At the very least, water lobby participants will be breathing a sigh of relief that the McKenzie Basin proposals are out of the picture for now. If they haven’t already, these plans threatened to tar all water users with the environmental wastrel brush.

Now, a calmer national discourse on water management can occur.

At the heart of the McKenzie Basin issue is a concept that is becoming rooted in the New Zealand national story, and feeds the “100% Pure” tourist branding.
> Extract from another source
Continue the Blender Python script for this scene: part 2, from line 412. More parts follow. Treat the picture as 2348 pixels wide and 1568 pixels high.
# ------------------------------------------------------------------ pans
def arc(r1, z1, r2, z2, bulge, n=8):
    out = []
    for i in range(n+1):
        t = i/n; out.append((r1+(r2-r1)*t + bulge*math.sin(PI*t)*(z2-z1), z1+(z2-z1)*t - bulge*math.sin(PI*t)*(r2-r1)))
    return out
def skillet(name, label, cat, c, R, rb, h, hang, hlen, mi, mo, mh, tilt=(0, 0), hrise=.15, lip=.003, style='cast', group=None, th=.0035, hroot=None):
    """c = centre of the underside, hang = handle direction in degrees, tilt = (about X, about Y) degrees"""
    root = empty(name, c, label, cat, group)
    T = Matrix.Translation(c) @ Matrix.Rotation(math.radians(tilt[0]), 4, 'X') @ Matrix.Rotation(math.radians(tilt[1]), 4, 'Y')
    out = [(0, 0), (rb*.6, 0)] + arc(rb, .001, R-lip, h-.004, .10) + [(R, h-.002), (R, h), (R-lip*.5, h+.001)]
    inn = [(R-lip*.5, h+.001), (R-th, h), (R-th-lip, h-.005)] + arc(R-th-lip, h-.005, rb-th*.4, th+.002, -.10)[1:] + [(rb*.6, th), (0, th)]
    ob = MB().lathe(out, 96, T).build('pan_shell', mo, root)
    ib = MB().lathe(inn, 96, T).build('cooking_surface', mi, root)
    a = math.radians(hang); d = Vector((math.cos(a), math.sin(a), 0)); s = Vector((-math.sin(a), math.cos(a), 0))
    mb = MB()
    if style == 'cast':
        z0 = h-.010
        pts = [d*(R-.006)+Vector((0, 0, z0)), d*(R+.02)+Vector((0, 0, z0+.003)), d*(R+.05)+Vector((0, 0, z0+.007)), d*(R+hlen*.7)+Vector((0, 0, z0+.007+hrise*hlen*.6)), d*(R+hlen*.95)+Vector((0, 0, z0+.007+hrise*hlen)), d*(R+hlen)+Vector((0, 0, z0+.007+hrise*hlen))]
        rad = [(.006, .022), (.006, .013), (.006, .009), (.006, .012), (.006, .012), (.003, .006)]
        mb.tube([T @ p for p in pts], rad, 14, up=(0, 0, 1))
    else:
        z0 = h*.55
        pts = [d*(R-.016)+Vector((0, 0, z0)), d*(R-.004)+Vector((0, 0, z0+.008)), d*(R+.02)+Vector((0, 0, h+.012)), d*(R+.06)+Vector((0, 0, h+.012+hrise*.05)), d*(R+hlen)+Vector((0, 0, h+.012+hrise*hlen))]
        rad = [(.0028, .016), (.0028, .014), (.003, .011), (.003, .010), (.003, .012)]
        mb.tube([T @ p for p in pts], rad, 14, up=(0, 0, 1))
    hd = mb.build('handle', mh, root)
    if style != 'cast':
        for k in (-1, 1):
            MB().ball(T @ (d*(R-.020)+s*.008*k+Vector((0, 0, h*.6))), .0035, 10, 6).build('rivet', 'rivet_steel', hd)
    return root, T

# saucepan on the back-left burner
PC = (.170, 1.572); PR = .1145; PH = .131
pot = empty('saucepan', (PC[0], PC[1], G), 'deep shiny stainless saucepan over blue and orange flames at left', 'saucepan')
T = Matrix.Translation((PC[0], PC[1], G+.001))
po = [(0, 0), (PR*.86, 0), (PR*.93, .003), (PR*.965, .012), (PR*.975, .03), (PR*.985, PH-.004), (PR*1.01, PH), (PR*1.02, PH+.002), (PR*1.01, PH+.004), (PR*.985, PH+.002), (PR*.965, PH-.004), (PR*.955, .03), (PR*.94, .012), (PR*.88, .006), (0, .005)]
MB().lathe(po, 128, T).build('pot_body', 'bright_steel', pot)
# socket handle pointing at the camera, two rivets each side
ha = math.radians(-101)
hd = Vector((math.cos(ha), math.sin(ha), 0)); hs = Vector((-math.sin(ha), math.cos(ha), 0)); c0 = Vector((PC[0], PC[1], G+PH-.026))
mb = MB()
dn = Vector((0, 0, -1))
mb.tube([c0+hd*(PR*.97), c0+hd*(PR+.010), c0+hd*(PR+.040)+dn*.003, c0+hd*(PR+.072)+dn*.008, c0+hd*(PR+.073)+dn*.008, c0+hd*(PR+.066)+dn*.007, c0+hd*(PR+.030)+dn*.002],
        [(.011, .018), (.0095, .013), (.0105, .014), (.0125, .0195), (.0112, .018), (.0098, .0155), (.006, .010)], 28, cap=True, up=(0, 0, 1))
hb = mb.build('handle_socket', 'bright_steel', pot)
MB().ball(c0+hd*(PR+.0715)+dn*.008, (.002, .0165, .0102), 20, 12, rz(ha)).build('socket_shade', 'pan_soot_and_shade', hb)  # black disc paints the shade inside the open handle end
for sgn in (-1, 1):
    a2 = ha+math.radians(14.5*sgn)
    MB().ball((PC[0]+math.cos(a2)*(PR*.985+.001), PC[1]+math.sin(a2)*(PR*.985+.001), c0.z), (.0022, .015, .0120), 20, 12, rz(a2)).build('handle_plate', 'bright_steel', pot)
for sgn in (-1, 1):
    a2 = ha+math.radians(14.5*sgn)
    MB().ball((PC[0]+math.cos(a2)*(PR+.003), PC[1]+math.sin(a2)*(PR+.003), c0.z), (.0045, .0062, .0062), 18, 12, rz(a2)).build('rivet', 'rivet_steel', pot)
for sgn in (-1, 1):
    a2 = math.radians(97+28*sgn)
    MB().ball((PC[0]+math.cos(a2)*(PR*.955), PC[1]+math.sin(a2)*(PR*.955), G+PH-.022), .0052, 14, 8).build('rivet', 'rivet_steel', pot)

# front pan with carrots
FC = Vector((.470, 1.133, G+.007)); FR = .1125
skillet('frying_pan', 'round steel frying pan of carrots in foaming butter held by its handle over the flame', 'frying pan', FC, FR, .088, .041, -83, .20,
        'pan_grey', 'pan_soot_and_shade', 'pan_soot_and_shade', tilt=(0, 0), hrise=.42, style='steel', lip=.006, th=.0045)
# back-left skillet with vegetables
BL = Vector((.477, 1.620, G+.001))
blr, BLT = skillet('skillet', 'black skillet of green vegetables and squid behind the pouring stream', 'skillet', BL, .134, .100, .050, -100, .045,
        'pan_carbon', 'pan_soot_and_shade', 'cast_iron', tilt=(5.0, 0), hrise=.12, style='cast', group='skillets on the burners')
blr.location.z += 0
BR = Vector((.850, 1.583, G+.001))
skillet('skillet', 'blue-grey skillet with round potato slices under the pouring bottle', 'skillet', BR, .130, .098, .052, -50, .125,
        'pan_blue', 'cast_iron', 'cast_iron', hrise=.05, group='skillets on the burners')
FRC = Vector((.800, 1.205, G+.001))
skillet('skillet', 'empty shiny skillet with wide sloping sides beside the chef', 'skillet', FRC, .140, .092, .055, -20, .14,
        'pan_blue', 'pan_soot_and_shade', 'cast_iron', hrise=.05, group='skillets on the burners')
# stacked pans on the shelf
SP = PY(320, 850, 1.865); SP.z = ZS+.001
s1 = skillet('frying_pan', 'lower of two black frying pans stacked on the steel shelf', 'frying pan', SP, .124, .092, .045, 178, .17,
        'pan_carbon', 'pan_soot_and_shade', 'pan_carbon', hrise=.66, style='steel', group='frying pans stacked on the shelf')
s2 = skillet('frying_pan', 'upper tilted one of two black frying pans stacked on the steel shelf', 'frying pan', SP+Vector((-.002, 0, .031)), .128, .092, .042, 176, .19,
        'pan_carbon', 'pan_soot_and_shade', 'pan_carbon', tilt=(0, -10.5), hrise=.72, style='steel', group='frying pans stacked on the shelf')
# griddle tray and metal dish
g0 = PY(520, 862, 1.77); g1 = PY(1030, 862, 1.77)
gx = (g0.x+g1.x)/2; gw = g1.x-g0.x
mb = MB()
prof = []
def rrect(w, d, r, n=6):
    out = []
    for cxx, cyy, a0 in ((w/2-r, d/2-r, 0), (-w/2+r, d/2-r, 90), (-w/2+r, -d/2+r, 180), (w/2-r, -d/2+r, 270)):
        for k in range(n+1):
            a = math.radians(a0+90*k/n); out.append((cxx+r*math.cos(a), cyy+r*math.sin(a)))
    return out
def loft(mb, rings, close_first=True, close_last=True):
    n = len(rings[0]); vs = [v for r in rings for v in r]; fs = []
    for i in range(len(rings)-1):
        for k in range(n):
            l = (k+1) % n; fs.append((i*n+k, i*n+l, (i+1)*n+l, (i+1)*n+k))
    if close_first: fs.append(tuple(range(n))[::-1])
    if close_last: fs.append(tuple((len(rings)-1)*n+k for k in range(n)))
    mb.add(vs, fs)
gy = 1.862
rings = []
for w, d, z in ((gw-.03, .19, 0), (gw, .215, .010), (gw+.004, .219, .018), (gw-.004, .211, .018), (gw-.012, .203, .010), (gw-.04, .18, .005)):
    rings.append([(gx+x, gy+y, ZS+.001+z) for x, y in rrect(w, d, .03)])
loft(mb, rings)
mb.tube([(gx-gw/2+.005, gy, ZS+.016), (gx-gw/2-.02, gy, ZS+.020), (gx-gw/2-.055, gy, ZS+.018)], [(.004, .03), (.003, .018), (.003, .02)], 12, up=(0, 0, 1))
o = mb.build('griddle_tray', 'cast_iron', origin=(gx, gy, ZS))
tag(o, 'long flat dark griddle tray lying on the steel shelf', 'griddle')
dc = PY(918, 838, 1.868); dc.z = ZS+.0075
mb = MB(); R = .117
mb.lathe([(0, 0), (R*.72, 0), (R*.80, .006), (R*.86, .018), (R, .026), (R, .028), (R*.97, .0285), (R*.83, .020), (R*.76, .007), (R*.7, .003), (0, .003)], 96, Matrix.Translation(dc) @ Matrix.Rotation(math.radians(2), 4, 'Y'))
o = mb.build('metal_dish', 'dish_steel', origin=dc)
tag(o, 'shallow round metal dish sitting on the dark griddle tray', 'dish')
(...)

One agricultural ideas man calls it “Pasture Harmonies”. It’s the underpinning idea that drives a company like NZ Farming Systems Uruguay, although that firm’s recent problems may make it a less-than-persuasive example.

This nationally recognised idea allowed Environment Minister Nick Smith to describe the proposal for McKenzie Country cubicle farming as “a completely foreign farming style to New Zealand”.

And on that basis, he argued, the promoters rather than the taxpayer should pick up the tab for getting permission to do it, especially when the $2.6 million they are being asked to spend on their idea would be expensed against a business forecasting $30 million annual turnover.

Fair enough.

In a week when the tide turned and proposing careful mining in conservation lands started looking like vandalism, the dairy issues were an unimpeachable opportunity for the government to show the right stuff when it comes to the national brand.